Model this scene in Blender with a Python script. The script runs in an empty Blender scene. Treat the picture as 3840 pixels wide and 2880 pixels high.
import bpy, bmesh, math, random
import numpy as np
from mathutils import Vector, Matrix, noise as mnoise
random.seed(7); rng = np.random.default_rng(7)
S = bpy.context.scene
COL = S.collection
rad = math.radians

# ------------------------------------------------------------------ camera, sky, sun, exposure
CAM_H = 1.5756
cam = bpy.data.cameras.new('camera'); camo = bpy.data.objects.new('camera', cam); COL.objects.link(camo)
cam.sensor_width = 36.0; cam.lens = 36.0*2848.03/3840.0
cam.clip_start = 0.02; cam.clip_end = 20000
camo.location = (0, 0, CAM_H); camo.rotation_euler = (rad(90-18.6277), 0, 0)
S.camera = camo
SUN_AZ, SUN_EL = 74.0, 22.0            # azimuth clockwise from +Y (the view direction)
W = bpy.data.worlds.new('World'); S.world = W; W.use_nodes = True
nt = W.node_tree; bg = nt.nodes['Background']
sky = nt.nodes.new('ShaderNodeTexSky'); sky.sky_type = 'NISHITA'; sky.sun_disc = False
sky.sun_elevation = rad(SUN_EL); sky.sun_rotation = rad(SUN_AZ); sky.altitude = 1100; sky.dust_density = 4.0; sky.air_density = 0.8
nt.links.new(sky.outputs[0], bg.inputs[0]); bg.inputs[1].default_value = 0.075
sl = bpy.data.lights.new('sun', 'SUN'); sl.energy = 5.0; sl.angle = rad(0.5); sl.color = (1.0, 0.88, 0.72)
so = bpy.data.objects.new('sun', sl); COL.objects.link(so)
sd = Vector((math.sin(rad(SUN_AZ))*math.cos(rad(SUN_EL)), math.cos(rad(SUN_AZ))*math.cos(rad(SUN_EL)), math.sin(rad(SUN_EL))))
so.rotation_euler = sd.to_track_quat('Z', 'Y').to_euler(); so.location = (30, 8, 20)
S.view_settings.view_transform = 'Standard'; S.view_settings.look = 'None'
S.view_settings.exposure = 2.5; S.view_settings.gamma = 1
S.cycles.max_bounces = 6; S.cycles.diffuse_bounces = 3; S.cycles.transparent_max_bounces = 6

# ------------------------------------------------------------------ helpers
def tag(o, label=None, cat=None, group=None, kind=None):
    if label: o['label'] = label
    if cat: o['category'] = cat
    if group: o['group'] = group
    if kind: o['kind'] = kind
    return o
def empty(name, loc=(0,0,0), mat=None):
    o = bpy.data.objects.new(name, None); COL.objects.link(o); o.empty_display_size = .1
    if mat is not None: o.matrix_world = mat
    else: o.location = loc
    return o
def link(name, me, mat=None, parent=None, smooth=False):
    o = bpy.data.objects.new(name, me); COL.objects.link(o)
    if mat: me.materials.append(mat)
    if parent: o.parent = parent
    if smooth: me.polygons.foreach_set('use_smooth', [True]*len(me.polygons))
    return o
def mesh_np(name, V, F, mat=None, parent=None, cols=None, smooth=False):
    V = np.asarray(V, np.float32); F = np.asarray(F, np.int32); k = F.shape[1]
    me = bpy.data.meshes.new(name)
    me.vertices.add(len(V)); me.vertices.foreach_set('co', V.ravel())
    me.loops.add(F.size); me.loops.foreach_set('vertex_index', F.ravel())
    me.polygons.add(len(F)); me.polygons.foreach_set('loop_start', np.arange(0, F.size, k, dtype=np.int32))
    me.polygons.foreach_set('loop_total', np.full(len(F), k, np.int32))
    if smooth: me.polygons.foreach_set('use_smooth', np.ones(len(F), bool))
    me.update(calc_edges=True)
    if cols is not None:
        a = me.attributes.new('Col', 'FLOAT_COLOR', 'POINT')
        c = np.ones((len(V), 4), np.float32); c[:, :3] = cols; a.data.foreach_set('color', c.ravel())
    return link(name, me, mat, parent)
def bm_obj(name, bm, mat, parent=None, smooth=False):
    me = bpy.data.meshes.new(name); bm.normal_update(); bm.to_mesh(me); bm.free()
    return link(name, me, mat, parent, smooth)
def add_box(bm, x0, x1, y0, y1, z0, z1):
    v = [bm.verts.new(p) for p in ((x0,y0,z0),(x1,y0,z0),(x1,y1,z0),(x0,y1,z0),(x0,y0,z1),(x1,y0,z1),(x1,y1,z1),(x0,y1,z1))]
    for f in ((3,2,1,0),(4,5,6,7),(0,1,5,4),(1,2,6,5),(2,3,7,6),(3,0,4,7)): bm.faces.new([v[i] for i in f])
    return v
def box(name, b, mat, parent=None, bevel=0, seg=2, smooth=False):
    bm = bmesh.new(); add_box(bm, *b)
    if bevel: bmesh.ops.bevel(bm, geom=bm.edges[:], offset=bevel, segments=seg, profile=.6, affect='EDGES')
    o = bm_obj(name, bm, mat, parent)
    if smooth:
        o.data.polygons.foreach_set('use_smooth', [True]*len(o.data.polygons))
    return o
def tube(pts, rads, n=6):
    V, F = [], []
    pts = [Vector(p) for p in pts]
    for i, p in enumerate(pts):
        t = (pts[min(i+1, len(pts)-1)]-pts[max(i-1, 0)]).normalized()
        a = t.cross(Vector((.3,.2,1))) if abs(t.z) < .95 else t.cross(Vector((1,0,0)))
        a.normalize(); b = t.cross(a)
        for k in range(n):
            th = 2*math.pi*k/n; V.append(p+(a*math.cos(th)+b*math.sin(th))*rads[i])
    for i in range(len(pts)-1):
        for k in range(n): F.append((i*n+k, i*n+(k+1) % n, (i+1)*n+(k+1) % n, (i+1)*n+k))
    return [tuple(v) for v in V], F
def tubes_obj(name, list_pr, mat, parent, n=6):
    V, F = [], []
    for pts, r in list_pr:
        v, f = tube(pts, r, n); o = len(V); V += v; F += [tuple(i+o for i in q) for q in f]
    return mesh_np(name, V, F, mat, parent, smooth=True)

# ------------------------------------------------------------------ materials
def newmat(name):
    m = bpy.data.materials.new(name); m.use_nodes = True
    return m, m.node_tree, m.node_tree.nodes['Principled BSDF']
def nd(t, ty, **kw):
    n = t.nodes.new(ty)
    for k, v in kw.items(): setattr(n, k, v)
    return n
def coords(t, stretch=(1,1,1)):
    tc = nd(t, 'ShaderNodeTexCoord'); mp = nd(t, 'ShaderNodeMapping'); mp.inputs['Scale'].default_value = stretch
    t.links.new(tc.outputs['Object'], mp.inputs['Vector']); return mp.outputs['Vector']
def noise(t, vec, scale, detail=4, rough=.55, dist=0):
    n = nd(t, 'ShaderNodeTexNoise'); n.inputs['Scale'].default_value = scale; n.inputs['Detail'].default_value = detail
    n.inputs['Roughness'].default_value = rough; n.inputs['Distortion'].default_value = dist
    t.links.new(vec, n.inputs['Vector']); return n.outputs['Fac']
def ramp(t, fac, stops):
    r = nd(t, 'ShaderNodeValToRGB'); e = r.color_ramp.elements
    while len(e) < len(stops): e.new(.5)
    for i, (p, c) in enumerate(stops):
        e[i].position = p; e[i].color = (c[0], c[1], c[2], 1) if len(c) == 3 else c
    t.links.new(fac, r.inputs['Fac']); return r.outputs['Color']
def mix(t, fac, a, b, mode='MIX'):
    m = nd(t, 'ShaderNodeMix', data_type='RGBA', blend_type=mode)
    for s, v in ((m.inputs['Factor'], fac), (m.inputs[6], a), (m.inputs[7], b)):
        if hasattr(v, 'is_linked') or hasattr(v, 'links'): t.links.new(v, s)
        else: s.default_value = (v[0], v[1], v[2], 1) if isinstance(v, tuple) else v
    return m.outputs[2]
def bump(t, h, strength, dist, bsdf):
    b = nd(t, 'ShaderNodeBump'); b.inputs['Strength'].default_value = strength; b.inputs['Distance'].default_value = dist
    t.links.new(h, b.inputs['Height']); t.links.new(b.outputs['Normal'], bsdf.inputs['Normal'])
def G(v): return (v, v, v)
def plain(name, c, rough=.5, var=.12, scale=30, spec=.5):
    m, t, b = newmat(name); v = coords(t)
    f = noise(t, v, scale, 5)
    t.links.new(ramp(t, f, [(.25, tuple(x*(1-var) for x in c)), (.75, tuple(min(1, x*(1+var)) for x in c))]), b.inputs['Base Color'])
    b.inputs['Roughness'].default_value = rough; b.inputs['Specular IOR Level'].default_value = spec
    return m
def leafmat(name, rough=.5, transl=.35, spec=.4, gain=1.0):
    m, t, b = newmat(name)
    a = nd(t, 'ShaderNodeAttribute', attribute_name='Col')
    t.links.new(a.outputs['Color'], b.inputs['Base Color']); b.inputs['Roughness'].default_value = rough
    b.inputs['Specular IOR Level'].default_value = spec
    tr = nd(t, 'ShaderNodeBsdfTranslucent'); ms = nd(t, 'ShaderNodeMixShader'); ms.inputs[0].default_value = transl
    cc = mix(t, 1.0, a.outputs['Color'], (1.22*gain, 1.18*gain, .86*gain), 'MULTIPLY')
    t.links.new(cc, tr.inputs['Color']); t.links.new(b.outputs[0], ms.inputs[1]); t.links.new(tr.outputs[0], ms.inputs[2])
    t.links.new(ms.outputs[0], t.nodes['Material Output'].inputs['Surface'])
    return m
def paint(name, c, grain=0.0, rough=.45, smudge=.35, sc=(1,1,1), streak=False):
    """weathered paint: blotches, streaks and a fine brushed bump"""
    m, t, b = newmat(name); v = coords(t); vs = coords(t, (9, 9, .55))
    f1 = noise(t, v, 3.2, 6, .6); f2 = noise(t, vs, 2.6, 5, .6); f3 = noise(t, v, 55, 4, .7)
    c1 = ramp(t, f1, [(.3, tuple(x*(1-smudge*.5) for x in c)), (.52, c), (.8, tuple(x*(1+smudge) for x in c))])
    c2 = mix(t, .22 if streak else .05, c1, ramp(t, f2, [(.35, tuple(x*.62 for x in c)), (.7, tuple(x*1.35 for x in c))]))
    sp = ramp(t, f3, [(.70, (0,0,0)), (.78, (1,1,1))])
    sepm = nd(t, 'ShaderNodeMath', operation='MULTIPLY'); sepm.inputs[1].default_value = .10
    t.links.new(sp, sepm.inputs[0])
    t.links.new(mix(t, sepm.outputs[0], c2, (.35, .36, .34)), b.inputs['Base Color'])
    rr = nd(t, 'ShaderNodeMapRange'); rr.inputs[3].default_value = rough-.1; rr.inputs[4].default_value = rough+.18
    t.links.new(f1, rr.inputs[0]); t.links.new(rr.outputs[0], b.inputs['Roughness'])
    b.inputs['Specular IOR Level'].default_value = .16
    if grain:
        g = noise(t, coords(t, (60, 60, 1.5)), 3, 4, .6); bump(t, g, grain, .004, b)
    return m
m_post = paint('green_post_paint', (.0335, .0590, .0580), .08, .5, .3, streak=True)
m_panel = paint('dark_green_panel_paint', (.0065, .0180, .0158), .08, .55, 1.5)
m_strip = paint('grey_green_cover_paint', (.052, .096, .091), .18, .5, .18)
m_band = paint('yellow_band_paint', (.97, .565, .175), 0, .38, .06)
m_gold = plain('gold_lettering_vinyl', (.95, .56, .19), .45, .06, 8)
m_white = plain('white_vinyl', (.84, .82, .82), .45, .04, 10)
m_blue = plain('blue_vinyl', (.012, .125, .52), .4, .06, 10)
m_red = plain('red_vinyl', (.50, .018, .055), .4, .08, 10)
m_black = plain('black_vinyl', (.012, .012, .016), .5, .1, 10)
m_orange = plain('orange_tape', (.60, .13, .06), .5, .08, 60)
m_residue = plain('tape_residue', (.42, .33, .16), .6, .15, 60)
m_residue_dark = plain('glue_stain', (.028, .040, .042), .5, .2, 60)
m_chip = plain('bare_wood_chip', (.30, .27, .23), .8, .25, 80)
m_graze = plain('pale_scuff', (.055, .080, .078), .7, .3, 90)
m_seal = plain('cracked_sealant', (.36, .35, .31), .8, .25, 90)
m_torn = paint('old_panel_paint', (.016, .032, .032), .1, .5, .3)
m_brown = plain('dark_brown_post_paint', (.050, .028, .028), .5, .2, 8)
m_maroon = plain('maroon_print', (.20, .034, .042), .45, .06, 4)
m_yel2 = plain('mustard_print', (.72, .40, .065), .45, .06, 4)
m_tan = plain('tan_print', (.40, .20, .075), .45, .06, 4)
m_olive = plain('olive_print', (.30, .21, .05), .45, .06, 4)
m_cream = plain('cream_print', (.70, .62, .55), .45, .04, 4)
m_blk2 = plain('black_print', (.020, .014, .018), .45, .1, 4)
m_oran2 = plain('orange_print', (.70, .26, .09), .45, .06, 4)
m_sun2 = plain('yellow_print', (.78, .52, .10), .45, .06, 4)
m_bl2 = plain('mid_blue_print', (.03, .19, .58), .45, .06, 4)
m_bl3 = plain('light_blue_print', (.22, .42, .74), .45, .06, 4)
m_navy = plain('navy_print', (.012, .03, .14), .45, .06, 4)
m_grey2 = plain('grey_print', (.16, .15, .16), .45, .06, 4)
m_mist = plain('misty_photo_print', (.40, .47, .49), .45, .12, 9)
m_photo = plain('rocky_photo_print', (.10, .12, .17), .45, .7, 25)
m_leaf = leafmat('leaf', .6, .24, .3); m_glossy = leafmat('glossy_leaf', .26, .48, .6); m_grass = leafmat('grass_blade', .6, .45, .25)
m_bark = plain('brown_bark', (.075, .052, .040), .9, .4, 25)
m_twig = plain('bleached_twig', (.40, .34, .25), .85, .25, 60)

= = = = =

*AIM OF THE EXERCISE:*
Starting at the top of the data above, repeat every line exactly until the line containing "S.cycles.max_bounces = 6;" has been given, then stop.

*THE OUTPUT:*
Model this scene in Blender with a Python script. The script runs in an empty Blender scene. Treat the picture as 3840 pixels wide and 2880 pixels high.
import bpy, bmesh, math, random
import numpy as np
from mathutils import Vector, Matrix, noise as mnoise
random.seed(7); rng = np.random.default_rng(7)
S = bpy.context.scene
COL = S.collection
rad = math.radians

# ------------------------------------------------------------------ camera, sky, sun, exposure
CAM_H = 1.5756
cam = bpy.data.cameras.new('camera'); camo = bpy.data.objects.new('camera', cam); COL.objects.link(camo)
cam.sensor_width = 36.0; cam.lens = 36.0*2848.03/3840.0
cam.clip_start = 0.02; cam.clip_end = 20000
camo.location = (0, 0, CAM_H); camo.rotation_euler = (rad(90-18.6277), 0, 0)
S.camera = camo
SUN_AZ, SUN_EL = 74.0, 22.0            # azimuth clockwise from +Y (the view direction)
W = bpy.data.worlds.new('World'); S.world = W; W.use_nodes = True
nt = W.node_tree; bg = nt.nodes['Background']
sky = nt.nodes.new('ShaderNodeTexSky'); sky.sky_type = 'NISHITA'; sky.sun_disc = False
sky.sun_elevation = rad(SUN_EL); sky.sun_rotation = rad(SUN_AZ); sky.altitude = 1100; sky.dust_density = 4.0; sky.air_density = 0.8
nt.links.new(sky.outputs[0], bg.inputs[0]); bg.inputs[1].default_value = 0.075
sl = bpy.data.lights.new('sun', 'SUN'); sl.energy = 5.0; sl.angle = rad(0.5); sl.color = (1.0, 0.88, 0.72)
so = bpy.data.objects.new('sun', sl); COL.objects.link(so)
sd = Vector((math.sin(rad(SUN_AZ))*math.cos(rad(SUN_EL)), math.cos(rad(SUN_AZ))*math.cos(rad(SUN_EL)), math.sin(rad(SUN_EL))))
so.rotation_euler = sd.to_track_quat('Z', 'Y').to_euler(); so.location = (30, 8, 20)
S.view_settings.view_transform = 'Standard'; S.view_settings.look = 'None'
S.view_settings.exposure = 2.5; S.view_settings.gamma = 1
S.cycles.max_bounces = 6; S.cycles.diffuse_bounces = 3; S.cycles.transparent_max_bounces = 6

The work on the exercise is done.